Diante deste arcabouço teórico, que procuramos expor, em menor detalhe, em artigos anteriores, não surpreende o atual comportamento das moedas no plano internacional. Resta claro que, com a reeleição de Bush, os próximos quatro anos, nos EUA, serão provavelmente marcados, sempre que "necessário", pela insistência numa visão de um keynesianismo simplório, como sugerido por Paul Krugman. Com isso, o impressionante seria se as moedas estivessem se comportando de forma diferente. Se a economia norte-americana permanecer numa trajetória fiscalmente explosiva (mesmo que esta explosão pareça, hoje, distante), esta atrairá cada vez menos capital para fechar suas contas externas. A demanda por ativos nos Estados Unidos despencará. Hoje, apenas os Bancos Centrais internacionais, que não necessariamente maximizam a composição de portfólio na aplicação de suas reservas, parecem dispostos a financiar tamanha inadequação econômica.
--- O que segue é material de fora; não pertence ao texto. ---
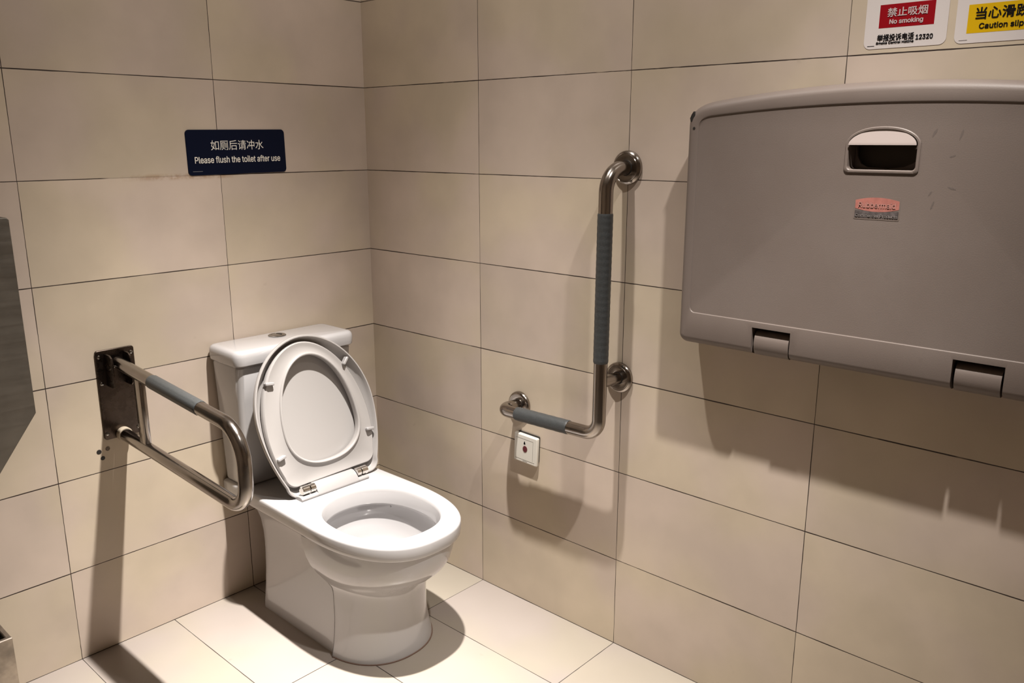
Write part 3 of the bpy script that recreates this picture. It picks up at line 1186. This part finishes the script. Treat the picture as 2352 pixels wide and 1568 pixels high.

Porém, mesmo este arranjo ao estilo Bretton Woods, entre centro (EUA) e periferia (o Sudeste Asiático, no caso), com fluxos oficiais mantendo as moedas locais num padrão cambial razoavelmente fixo ao dólar, conhece limites, principalmente na medida em que a economia americana fica aquém de seu potencial de crescimento e os controles cambiais nos países de origem, necessários para manter o funcionamento do sistema, começam a limitar a capacidade de crescimento da região. É neste contexto que percebemos os primeiros movimentos dos Bancos Centrais internacionais, como na Rússia, no sentido de manter parte de suas reservas em Euro. A conseqüência desta mudança de hábitos será, provavelmente, uma elevação, possivelmente acelerada, nas taxas de juros de mercado nos Estados Unidos e uma maior desvalorização do dólar. Os Estados Unidos têm a capacidade de reverter esta situação através de um substancial ajuste nas contas públicas. Mas, conhecendo o histórico deprimente do Presidente Bush em questões ligadas à economia, é pouco provável que isto ocorra de fato. Sendo assim, o mundo deve estar preparado.